Sortuj: od najstarszego | od najnowszego
Kris Of Utumno - 14:35 27-01-2018
Świetnie. Skończę słuchać w samochodzie Sandersona, to może być i Jordan.
Shadowmage - 14:39 27-01-2018
Jedziesz dookoła świata? :D
Kris Of Utumno - 14:45 27-01-2018
Nie, ale sporo czasu spędzam w samochodzie, Jordan to ok. 3 tygodnie słuchania przy dojazdach jak dla mnie.

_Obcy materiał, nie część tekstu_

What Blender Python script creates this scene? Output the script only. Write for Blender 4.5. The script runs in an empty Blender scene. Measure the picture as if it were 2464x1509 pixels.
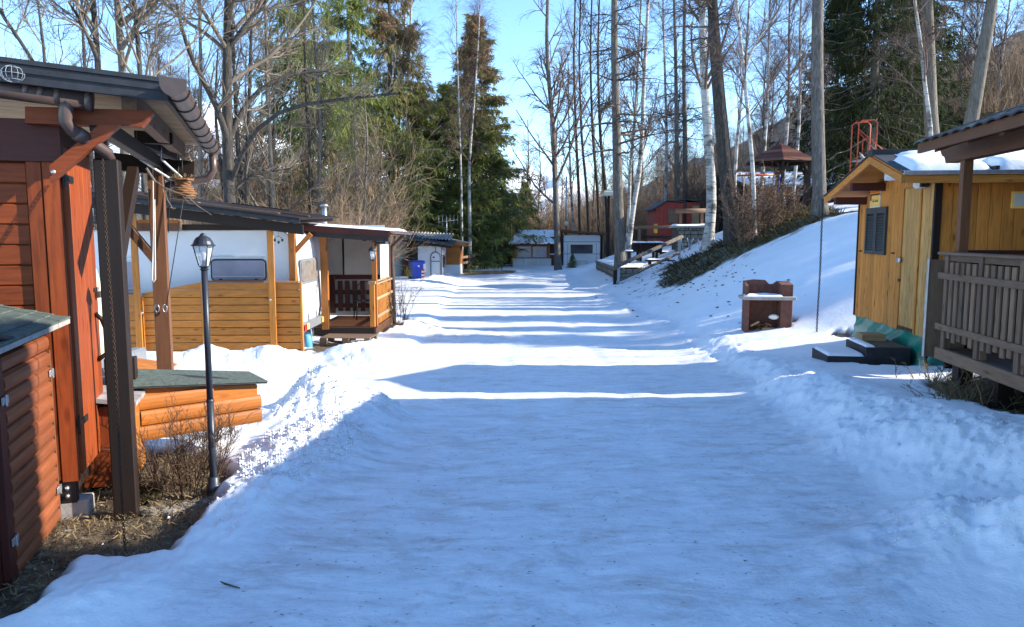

Shadowmage - 15:08 27-01-2018
No, to i tak prawie rok słuchania :)
kurp - 08:49 28-01-2018
Nikt rozsądny nie słucha z prędkością 1x, więc góra 9 miesięcy
toto - 09:39 28-01-2018
Konieczność przyspieszenia miałem tylko przy "Wojnie i pokoju" (tempo odtwarzania to ok. ~1,5-1,6, lektor czytał baaardzo wolno i były stosunkowo długie momenty ciszy między zdaniami), jeszcze kilka tytułów przyspieszyłem, ale tylko do ok. x1,2. Reszty słucham normalnie, a przyspieszanie niektórych utworów, np. "Opowieści o pilocie Pirxie" w interpretacji Dziurmana, "Tematu na pierwszą stronę" w interpretacji Bonaszewskiego, słuchowisk takich jak "Niezwyciężony", "Narrenturm", to według mnie głupota. Jak chcę pochłonąć książkę szybko, to ją czytam, audiobook to trochę inna forma odbioru i pośpiech często nie jest wskazany.
Coacoochee - 09:50 28-01-2018
Konieczność przyspieszenia czytania/słuchania (pierwsze słyszę - jakie są wyniki najlepszych w tej dziedzinie? 4x? :D ) dotyczy chyba pozycji, których nie chce się czytać? Rozumiem przymus czytania lektur, ale w innych przypadkach: czemu to służy? Nabijaniu liczby zaliczonych pozycji? Taki czytelniczy casanovizm?
toto - 10:49 28-01-2018
Nie zależało mi na "szybszym" wysłuchaniu książki, po prostu lektor czytał nienaturalnie wolno. W "Wojnie i pokoju" ślimacze tempo było szczególnie irytujące, potęgowane momentami zbyt długiej ciszy pomiędzy zdaniami. Oczywiście to wszystko kwestia subiektywnego odbioru, być może innym to nie przeszkadzało, mi bardzo, dlatego te kilka razy zdecydowałem się "popędzić" lektora.
Coacoochee - 11:10 28-01-2018
Byle głos lektora nie brzmiał zbyt piskliwie. :)
asymon - 16:55 28-01-2018
O, i to jest powód, żeby się w końcu zabrać... Storytel to świetna rzecz, fajnie że uzupełniają "repertuar", czekam też na wincyj Cornwella.
Spriggana - 17:06 28-01-2018
Coacoochee pisze:Byle głos lektora nie brzmiał zbyt piskliwie.
Mam wrażenie że większość odtwarzaczy do audiobooków stosuje jakieś sprytne algorytmy kompensujące i zachowują barwę głosu przy przyśpieszeniu. Osobiście najczęściej słucham zarówno audiobooków jak i podcastów na prędkości 1,2 – 1,25, zależy na co pozwala odtwarzacz.
Coacoochee - 23:32 28-01-2018
Możliwe, ostani raz przyspieszałem głos w grundigu w PRLu.
Shadowmage - 00:19 29-01-2018
Starsze faktycznie słabo wypadają, ale nowe słucham 1,5-2 i dają radę. Pod warunkiem, że lektor dobry, bo trafiają się tacy, którzy zbytnio dramatyzują - w efekcie ma się wrażenie, że na zmianę słucha się terkotu karabinu i momentów ciszy.
romulus - 18:09 31-01-2018
Hmmm, może sobie posłucham, kiedy już będzie w Audiotece.